Copy nothing but the lines below running from the line containing "bark('bark_dark', (.018, .015, .012), (.055, .046, .037))" through the line containing "simple('twig_brown', (.075, .048, .032), .85, var=.3, scale=20);", both end lines included.

[Begin Extracted material]

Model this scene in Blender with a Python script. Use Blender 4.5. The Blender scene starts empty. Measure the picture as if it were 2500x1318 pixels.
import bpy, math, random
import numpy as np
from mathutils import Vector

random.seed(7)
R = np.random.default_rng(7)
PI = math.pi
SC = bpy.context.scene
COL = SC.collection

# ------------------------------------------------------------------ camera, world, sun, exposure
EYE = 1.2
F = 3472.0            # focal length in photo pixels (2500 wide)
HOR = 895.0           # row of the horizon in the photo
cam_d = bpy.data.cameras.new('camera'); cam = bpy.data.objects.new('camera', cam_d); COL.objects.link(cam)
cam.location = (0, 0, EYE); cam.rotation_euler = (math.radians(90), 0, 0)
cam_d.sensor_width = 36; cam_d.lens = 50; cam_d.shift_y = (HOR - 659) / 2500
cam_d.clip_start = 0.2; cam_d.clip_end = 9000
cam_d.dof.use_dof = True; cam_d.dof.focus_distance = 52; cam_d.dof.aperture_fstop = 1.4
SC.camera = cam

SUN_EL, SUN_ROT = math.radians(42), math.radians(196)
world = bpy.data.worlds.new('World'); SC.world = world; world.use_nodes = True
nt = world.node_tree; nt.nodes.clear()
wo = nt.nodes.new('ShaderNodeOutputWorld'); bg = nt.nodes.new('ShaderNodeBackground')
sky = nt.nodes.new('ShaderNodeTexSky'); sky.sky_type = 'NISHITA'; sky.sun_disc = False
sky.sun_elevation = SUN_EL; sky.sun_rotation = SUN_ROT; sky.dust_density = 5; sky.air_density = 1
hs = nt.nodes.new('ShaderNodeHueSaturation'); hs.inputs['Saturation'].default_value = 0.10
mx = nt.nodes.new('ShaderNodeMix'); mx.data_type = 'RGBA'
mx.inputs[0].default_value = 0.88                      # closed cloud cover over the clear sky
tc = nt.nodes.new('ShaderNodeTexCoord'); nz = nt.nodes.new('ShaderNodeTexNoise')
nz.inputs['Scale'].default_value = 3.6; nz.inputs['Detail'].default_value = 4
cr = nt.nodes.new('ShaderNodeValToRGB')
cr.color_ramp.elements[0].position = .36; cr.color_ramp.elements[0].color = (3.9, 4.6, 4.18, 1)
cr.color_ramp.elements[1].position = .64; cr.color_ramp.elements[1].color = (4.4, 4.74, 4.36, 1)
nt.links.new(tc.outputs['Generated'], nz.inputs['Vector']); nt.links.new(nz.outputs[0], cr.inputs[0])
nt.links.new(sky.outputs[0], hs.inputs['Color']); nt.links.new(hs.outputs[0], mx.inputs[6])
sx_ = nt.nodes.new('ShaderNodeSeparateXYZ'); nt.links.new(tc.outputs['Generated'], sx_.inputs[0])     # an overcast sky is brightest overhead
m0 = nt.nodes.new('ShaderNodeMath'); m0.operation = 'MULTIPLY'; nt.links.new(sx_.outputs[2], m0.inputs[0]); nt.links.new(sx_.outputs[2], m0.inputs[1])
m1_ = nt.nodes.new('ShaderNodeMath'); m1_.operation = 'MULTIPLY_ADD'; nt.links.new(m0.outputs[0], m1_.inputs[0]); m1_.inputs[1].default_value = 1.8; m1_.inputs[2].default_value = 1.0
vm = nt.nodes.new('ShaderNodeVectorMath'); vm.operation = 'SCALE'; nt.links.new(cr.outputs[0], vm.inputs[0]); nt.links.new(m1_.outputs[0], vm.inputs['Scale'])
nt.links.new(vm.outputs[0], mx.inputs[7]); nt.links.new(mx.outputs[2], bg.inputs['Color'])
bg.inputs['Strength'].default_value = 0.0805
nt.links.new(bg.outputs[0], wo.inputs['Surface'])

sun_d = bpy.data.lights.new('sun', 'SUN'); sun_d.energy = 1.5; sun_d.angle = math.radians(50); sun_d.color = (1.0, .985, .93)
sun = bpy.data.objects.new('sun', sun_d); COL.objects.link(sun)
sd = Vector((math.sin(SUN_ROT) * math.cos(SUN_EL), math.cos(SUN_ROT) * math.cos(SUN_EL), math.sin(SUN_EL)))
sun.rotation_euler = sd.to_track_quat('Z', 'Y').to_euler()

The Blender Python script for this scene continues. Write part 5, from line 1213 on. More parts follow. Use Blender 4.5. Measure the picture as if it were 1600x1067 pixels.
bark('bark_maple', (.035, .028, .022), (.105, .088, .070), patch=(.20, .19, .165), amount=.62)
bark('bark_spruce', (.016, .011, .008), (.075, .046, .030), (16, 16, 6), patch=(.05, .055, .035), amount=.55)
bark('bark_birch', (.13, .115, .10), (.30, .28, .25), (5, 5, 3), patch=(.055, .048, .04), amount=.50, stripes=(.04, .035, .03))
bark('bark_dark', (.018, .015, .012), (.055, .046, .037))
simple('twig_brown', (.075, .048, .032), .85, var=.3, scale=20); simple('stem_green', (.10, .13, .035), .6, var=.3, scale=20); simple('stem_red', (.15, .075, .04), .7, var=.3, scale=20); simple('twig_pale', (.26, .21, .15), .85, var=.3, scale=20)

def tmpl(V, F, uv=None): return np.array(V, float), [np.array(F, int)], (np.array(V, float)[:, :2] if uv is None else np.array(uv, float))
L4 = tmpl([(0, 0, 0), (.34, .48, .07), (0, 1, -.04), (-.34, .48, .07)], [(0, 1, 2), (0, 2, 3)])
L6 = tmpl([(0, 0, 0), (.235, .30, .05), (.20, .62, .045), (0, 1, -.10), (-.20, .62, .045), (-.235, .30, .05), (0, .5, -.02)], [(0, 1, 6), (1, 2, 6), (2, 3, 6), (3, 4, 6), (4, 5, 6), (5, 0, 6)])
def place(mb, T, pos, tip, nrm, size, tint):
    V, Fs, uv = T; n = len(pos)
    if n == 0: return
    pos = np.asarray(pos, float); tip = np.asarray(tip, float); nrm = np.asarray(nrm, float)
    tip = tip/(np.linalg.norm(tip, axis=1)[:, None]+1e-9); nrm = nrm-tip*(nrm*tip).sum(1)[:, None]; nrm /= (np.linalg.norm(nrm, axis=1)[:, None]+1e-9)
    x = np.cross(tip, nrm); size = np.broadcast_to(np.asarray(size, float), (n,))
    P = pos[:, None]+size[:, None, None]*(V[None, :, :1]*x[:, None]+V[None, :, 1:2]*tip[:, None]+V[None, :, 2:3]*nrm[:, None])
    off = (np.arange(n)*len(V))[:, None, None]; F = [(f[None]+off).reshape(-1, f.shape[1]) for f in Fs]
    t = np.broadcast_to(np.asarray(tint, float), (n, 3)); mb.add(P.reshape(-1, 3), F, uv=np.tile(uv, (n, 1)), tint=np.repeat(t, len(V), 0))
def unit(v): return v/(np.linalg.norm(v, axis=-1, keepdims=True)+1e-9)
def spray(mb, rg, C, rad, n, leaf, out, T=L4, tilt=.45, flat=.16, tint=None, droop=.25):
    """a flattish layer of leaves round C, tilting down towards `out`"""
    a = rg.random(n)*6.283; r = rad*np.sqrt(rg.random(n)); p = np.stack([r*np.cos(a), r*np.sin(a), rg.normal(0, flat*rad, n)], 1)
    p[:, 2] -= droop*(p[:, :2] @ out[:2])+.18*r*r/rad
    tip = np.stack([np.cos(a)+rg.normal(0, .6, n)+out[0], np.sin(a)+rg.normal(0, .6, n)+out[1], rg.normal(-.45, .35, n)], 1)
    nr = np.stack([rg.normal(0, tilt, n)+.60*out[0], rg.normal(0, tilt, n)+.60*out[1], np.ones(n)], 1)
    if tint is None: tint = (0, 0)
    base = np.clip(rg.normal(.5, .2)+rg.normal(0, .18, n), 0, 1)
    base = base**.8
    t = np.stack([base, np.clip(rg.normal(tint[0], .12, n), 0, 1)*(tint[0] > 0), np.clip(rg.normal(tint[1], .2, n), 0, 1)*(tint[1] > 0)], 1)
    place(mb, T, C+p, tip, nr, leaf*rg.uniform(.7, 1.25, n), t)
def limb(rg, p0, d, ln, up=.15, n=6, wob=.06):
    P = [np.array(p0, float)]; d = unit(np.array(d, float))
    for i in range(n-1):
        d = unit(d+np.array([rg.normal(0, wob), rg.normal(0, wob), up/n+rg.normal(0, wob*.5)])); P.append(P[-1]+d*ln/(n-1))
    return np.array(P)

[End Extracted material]

▶ **Result of this task**:
bark('bark_dark', (.018, .015, .012), (.055, .046, .037))
simple('twig_brown', (.075, .048, .032), .85, var=.3, scale=20); simple('stem_green', (.10, .13, .035), .6, var=.3, scale=20); simple('stem_red', (.15, .075, .04), .7, var=.3, scale=20); simple('twig_pale', (.26, .21, .15), .85, var=.3, scale=20)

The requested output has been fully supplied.